«Piede!» – zu Deutsch: «Fuss!» –, ruft Kurt Aeschbacher (70) seiner knuffligen Amélie zu. Schwanzwedelnd trippelt die eineinhalbjährige Labradorhündin sofort heran. Auf das Kommando «A terra!» («Platz!») gehorcht sie sofort. Und zur Belohnung gibts ein liebevolles «Brava!». Der ehemalige TV-Talker hätte wohl nie gedacht, dass er irgendwann in seinem Leben noch verliebt auf Italienisch konferieren würde – und das mit einer jungen Dame. Seit kurzem trottet Amélie mit ihm durchs Leben. Sie stammt aus der Blindenführhundschule in Allschwil BL.
Wer so einen begehrten Hund aufnimmt, zeigt Verantwortung. «Es war ein Blind Date. Nach einem ausführlichen Gespräch mit dem Verantwortlichen stellte ich mich auf eine längere Wartezeit ein», so Aeschbacher. «Aber bereits zwei Wochen später erreichte mich ein Telefonanruf mit der Bitte, mich möglichst schnell zurückzumelden.» Für Amélie wurde dringend ein guter Platz gesucht. «Bei der ersten Begegnung war sie dann aber schon etwas reserviert – ich hingegen sofort Feuer und Flamme!»
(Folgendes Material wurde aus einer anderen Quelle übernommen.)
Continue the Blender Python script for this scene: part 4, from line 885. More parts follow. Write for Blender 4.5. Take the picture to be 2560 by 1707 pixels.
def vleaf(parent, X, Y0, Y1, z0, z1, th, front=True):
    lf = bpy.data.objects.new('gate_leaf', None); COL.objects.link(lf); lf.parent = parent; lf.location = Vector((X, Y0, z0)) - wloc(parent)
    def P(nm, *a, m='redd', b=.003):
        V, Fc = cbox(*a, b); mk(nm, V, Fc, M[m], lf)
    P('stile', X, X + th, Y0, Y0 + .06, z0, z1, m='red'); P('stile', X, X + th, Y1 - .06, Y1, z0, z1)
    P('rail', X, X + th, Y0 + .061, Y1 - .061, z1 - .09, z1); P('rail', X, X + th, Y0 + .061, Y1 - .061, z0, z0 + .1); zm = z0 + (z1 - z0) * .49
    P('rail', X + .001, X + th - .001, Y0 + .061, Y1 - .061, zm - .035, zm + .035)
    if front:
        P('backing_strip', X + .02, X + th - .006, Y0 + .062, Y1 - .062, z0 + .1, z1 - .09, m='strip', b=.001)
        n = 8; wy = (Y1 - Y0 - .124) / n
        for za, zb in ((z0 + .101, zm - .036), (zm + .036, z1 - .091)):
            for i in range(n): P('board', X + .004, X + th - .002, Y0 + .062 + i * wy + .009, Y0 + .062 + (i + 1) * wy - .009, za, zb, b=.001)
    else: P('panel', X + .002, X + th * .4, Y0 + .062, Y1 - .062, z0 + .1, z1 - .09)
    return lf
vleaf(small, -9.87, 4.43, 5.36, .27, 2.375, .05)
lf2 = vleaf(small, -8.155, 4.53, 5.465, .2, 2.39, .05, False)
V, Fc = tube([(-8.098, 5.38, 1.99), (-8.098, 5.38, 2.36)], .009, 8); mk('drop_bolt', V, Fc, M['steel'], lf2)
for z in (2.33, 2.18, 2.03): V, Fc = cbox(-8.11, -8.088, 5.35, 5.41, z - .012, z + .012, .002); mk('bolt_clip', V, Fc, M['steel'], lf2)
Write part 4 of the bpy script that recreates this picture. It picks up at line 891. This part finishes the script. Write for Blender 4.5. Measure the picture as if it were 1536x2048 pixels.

Amélie ist eine fantastische Begleiterin
Amélie hat in ihrem kurzen Leben schon viel erlebt. Sie ist eine von rund 100 Labradorhunden, die in Allschwil jedes Jahr zur Welt kommen. Sie wurde mit zehn Wochen in eine Patenfamilie in Genf platziert, von der sie auch den Namen bekam. Später begann sie in Allschwil die Ausbildung. «Sie war eine aktive, verspielte Hündin. In der Tauglichkeitsabklärung zum Blindenführhund zeigte Amélie aber Unsicherheiten bei Begegnungen mit Menschen», erklärt Gérard Guye, Vorsitzender der Geschäftsleitung der Institution. Damit könne ein sehender Hundehalter aber problemlos umgehen. «Er kann Amélie in dieser Situation abrufen und ihr damit Sicherheit und Vertrauen vermitteln – diese Möglichkeiten hat ein sehbehinderter oder blinder Mensch nur eingeschränkt oder gar nicht.» Und so wurde Amélie bei Aeschbi platziert.
Seit der Gründung der Schule im Jahre 1972 wurden in Allschwil 2197 Welpen gezüchtet und 962 Blindenführhunde ausgebildet. Dazu kamen noch rund 400 Autismus-, Assistenz- und Sozialhunde. Die Schule kann dank Spenden betrieben werden.
Amélie wird Aeschbi nie ganz gehören
Inzwischen hat die junge Lady bei Aeschbi Vertrauen geschöpft. «Sie ist eine fantastische Begleiterin – unglaublich neugierig. Dank ihrer Ausbildung kennt sie bereits viele Hörzeichen und gehorcht – meistens – aufs Wort», so der TV-Moderator. Die Kommandos erfolgen auf Italienisch, weil das seit jeher die Ausbildungssprache für Hunde in der Schweiz ist. Sie sollen lernen, auf die auf sie zugeschnittenen Kommandos zu reagieren und nicht auf solche von Fremden.
Ganz gehören wird Amélie Aeschbi aber nie. «Sie bleibt im Besitz von Allschwil, und das ist auch richtig so», erklärt er. Das Wohl der Tiere steht für die Ausbildungsstätte an erster Stelle. «Wenn die Umstände eine Haltung des Hundes nicht mehr zulassen, ich also nicht richtig zu ihr schaue, dann darf Allschwil sie zurückholen.»